# COLLECTED MATERIAL
══════

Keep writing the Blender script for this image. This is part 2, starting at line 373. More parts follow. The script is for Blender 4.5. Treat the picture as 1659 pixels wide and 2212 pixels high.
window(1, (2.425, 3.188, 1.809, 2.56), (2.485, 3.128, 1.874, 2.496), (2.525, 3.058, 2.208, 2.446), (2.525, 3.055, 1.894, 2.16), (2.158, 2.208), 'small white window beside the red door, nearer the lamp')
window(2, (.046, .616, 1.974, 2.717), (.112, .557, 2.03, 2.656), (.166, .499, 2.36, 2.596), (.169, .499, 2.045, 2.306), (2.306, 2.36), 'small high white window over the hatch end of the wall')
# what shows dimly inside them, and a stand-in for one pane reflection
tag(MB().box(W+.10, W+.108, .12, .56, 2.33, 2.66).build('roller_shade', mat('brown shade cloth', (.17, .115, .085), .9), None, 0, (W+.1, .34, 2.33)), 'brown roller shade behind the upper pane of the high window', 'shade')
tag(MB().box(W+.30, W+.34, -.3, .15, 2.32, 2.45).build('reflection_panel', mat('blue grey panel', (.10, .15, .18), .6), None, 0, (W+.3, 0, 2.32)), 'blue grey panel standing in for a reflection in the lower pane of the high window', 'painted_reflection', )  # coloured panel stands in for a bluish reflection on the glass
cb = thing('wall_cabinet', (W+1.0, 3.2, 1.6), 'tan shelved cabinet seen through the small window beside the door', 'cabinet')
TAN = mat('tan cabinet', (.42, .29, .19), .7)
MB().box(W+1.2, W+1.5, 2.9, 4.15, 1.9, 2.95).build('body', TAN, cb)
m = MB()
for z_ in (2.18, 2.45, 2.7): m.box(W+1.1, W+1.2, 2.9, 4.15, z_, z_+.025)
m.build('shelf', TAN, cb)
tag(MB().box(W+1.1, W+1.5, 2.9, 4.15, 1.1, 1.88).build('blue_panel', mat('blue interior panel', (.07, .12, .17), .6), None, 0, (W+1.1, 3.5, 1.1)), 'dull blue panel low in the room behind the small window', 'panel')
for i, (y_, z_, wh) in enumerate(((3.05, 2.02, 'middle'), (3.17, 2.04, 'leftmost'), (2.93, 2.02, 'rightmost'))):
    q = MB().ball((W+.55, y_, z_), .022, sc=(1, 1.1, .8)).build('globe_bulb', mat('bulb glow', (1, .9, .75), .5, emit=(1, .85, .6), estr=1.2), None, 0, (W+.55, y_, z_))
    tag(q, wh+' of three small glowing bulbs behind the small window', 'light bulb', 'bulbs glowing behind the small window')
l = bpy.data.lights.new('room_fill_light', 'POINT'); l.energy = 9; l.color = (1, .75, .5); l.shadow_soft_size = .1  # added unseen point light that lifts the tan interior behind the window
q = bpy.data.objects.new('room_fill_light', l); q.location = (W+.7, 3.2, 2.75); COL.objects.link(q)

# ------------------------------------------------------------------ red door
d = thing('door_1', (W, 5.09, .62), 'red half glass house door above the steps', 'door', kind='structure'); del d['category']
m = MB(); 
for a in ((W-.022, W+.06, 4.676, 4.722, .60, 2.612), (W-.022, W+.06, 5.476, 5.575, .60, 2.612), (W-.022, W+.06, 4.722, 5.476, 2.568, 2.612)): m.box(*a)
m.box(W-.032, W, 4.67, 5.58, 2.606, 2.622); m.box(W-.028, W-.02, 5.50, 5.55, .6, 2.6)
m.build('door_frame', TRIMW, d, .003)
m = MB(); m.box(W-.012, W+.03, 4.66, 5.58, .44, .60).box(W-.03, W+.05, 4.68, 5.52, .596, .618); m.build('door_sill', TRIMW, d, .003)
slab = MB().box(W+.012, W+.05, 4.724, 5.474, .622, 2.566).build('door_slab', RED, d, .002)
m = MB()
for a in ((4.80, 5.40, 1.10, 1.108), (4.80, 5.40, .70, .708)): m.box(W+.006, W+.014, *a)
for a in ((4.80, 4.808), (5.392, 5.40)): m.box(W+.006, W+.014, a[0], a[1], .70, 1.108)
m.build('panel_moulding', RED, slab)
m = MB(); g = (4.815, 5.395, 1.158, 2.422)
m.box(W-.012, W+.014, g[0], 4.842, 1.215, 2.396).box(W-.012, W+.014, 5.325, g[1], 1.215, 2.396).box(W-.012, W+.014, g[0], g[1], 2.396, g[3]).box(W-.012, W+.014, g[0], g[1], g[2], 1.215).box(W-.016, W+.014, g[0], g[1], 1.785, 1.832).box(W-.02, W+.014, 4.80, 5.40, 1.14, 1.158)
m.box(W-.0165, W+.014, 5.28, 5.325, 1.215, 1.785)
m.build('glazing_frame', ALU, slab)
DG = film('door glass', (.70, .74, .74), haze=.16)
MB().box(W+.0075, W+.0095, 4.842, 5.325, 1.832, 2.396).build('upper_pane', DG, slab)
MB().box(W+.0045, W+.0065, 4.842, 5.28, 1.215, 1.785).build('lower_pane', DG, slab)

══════

# AIM OF THE TASK
Repeat the material from above exactly, word for word.

# FINISHED TASK
Keep writing the Blender script for this image. This is part 2, starting at line 373. More parts follow. The script is for Blender 4.5. Treat the picture as 1659 pixels wide and 2212 pixels high.
window(1, (2.425, 3.188, 1.809, 2.56), (2.485, 3.128, 1.874, 2.496), (2.525, 3.058, 2.208, 2.446), (2.525, 3.055, 1.894, 2.16), (2.158, 2.208), 'small white window beside the red door, nearer the lamp')
window(2, (.046, .616, 1.974, 2.717), (.112, .557, 2.03, 2.656), (.166, .499, 2.36, 2.596), (.169, .499, 2.045, 2.306), (2.306, 2.36), 'small high white window over the hatch end of the wall')
# what shows dimly inside them, and a stand-in for one pane reflection
tag(MB().box(W+.10, W+.108, .12, .56, 2.33, 2.66).build('roller_shade', mat('brown shade cloth', (.17, .115, .085), .9), None, 0, (W+.1, .34, 2.33)), 'brown roller shade behind the upper pane of the high window', 'shade')
tag(MB().box(W+.30, W+.34, -.3, .15, 2.32, 2.45).build('reflection_panel', mat('blue grey panel', (.10, .15, .18), .6), None, 0, (W+.3, 0, 2.32)), 'blue grey panel standing in for a reflection in the lower pane of the high window', 'painted_reflection', )  # coloured panel stands in for a bluish reflection on the glass
cb = thing('wall_cabinet', (W+1.0, 3.2, 1.6), 'tan shelved cabinet seen through the small window beside the door', 'cabinet')
TAN = mat('tan cabinet', (.42, .29, .19), .7)
MB().box(W+1.2, W+1.5, 2.9, 4.15, 1.9, 2.95).build('body', TAN, cb)
m = MB()
for z_ in (2.18, 2.45, 2.7): m.box(W+1.1, W+1.2, 2.9, 4.15, z_, z_+.025)
m.build('shelf', TAN, cb)
tag(MB().box(W+1.1, W+1.5, 2.9, 4.15, 1.1, 1.88).build('blue_panel', mat('blue interior panel', (.07, .12, .17), .6), None, 0, (W+1.1, 3.5, 1.1)), 'dull blue panel low in the room behind the small window', 'panel')
for i, (y_, z_, wh) in enumerate(((3.05, 2.02, 'middle'), (3.17, 2.04, 'leftmost'), (2.93, 2.02, 'rightmost'))):
    q = MB().ball((W+.55, y_, z_), .022, sc=(1, 1.1, .8)).build('globe_bulb', mat('bulb glow', (1, .9, .75), .5, emit=(1, .85, .6), estr=1.2), None, 0, (W+.55, y_, z_))
    tag(q, wh+' of three small glowing bulbs behind the small window', 'light bulb', 'bulbs glowing behind the small window')
l = bpy.data.lights.new('room_fill_light', 'POINT'); l.energy = 9; l.color = (1, .75, .5); l.shadow_soft_size = .1  # added unseen point light that lifts the tan interior behind the window
q = bpy.data.objects.new('room_fill_light', l); q.location = (W+.7, 3.2, 2.75); COL.objects.link(q)

# ------------------------------------------------------------------ red door
d = thing('door_1', (W, 5.09, .62), 'red half glass house door above the steps', 'door', kind='structure'); del d['category']
m = MB(); 
for a in ((W-.022, W+.06, 4.676, 4.722, .60, 2.612), (W-.022, W+.06, 5.476, 5.575, .60, 2.612), (W-.022, W+.06, 4.722, 5.476, 2.568, 2.612)): m.box(*a)
m.box(W-.032, W, 4.67, 5.58, 2.606, 2.622); m.box(W-.028, W-.02, 5.50, 5.55, .6, 2.6)
m.build('door_frame', TRIMW, d, .003)
m = MB(); m.box(W-.012, W+.03, 4.66, 5.58, .44, .60).box(W-.03, W+.05, 4.68, 5.52, .596, .618); m.build('door_sill', TRIMW, d, .003)
slab = MB().box(W+.012, W+.05, 4.724, 5.474, .622, 2.566).build('door_slab', RED, d, .002)
m = MB()
for a in ((4.80, 5.40, 1.10, 1.108), (4.80, 5.40, .70, .708)): m.box(W+.006, W+.014, *a)
for a in ((4.80, 4.808), (5.392, 5.40)): m.box(W+.006, W+.014, a[0], a[1], .70, 1.108)
m.build('panel_moulding', RED, slab)
m = MB(); g = (4.815, 5.395, 1.158, 2.422)
m.box(W-.012, W+.014, g[0], 4.842, 1.215, 2.396).box(W-.012, W+.014, 5.325, g[1], 1.215, 2.396).box(W-.012, W+.014, g[0], g[1], 2.396, g[3]).box(W-.012, W+.014, g[0], g[1], g[2], 1.215).box(W-.016, W+.014, g[0], g[1], 1.785, 1.832).box(W-.02, W+.014, 4.80, 5.40, 1.14, 1.158)
m.box(W-.0165, W+.014, 5.28, 5.325, 1.215, 1.785)
m.build('glazing_frame', ALU, slab)
DG = film('door glass', (.70, .74, .74), haze=.16)
MB().box(W+.0075, W+.0095, 4.842, 5.325, 1.832, 2.396).build('upper_pane', DG, slab)
MB().box(W+.0045, W+.0065, 4.842, 5.28, 1.215, 1.785).build('lower_pane', DG, slab)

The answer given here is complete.